◆ **The request**: Report how many lines contain "from". The answer is a single number.
○ ○ ○ ○ ○
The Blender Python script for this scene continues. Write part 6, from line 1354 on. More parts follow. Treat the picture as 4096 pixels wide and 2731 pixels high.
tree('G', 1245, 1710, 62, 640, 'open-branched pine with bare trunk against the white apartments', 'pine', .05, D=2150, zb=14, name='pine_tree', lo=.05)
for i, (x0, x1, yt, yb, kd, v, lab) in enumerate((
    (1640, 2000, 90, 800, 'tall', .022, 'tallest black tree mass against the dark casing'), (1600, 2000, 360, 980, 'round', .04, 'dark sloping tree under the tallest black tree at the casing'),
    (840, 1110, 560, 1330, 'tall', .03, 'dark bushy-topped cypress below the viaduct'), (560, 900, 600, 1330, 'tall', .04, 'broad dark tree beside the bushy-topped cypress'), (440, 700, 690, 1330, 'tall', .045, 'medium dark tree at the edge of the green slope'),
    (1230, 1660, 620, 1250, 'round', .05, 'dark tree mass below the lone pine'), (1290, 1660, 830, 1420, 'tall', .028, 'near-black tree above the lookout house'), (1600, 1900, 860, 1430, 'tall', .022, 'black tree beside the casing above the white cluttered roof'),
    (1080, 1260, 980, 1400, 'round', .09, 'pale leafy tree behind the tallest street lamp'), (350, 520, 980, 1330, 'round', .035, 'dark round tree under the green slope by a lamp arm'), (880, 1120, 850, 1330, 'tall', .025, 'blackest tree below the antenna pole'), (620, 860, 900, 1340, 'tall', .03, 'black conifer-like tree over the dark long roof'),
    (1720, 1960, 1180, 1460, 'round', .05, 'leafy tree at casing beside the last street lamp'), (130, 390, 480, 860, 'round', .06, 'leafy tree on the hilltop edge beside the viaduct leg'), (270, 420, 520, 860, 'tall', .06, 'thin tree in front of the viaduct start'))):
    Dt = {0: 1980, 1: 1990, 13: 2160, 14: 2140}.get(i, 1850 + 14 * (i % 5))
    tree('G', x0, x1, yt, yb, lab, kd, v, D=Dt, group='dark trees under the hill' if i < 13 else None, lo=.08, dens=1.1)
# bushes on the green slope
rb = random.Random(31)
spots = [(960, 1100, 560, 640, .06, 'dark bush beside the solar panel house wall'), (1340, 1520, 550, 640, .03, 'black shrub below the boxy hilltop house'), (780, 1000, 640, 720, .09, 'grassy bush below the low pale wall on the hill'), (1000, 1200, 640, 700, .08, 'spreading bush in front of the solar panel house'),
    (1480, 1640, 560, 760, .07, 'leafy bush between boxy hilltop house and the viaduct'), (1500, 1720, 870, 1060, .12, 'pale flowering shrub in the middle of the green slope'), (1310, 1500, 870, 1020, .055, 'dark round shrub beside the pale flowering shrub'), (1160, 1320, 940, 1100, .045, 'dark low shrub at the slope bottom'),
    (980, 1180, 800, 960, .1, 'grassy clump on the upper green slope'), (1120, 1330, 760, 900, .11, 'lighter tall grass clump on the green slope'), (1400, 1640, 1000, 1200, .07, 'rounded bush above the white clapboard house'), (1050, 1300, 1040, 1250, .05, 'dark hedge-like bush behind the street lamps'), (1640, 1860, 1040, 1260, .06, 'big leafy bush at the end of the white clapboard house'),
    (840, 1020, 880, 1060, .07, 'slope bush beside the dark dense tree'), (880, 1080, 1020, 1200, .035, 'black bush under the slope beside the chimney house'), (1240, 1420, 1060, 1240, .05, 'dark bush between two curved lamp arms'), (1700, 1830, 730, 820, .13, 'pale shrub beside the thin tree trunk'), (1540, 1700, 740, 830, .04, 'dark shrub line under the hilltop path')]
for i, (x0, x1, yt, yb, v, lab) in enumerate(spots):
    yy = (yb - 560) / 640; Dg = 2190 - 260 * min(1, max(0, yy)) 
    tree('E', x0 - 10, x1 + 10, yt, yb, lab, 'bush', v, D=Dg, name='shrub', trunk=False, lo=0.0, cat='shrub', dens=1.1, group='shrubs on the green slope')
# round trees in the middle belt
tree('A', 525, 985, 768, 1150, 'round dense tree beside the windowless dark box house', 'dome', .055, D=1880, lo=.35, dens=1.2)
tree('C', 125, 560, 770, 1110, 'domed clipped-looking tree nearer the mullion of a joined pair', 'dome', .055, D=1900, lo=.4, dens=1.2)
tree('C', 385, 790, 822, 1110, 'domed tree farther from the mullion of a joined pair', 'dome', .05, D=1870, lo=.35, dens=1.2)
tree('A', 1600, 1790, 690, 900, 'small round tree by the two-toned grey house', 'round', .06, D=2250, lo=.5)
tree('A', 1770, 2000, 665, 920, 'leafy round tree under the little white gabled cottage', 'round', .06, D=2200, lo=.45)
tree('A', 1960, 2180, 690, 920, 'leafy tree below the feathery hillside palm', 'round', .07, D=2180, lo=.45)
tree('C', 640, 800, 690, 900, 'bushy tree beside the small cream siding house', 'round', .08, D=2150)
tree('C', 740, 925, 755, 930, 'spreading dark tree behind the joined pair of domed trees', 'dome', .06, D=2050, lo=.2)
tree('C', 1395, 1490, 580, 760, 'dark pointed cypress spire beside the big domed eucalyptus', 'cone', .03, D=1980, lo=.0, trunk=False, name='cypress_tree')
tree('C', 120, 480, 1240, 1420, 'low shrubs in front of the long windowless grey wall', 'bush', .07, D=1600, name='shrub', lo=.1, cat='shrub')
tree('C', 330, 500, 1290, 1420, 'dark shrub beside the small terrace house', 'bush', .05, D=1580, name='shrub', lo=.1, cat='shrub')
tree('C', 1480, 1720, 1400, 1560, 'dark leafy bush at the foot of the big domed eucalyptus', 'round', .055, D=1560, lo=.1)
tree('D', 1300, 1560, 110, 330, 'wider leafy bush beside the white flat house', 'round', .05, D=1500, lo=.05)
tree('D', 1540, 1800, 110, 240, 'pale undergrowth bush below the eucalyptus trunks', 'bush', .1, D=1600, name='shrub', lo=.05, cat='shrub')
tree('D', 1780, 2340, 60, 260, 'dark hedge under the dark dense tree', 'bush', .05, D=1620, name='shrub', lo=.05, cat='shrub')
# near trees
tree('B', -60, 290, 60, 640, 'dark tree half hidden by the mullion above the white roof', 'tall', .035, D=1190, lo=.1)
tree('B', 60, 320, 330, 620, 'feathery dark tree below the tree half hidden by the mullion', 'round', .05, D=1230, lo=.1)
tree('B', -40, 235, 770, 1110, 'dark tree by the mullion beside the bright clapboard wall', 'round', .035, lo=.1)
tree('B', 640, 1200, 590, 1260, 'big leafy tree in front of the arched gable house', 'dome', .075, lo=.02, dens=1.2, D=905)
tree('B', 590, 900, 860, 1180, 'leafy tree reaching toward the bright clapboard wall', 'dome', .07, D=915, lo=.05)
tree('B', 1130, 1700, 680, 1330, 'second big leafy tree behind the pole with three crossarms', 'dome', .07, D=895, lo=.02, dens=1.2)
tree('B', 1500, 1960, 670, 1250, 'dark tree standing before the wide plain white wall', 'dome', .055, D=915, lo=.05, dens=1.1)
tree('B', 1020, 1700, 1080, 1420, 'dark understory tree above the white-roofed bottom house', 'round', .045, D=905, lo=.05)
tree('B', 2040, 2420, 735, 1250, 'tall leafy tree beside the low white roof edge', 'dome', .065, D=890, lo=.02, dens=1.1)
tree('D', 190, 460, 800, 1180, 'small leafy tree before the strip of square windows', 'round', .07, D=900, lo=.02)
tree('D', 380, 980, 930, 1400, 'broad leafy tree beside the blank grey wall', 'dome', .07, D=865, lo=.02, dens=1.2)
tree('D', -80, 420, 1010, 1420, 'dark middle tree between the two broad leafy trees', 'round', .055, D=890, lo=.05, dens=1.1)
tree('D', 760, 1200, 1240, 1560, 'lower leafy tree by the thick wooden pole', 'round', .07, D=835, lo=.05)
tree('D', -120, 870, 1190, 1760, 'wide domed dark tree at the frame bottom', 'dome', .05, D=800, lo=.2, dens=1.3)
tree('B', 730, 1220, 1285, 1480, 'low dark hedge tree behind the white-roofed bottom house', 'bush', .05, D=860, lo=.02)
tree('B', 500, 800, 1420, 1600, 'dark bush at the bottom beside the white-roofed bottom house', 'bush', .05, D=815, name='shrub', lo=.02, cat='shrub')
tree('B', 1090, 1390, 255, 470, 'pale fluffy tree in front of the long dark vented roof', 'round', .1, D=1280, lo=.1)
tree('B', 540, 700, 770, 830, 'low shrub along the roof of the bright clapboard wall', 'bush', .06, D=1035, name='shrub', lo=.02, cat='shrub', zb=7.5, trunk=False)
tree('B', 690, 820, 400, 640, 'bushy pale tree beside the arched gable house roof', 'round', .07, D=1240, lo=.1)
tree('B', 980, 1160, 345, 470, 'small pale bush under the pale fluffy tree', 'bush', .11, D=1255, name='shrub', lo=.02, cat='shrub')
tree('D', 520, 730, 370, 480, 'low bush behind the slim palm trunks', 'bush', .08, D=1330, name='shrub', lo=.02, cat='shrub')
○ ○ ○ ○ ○
◆ **Result of the exercise**: 2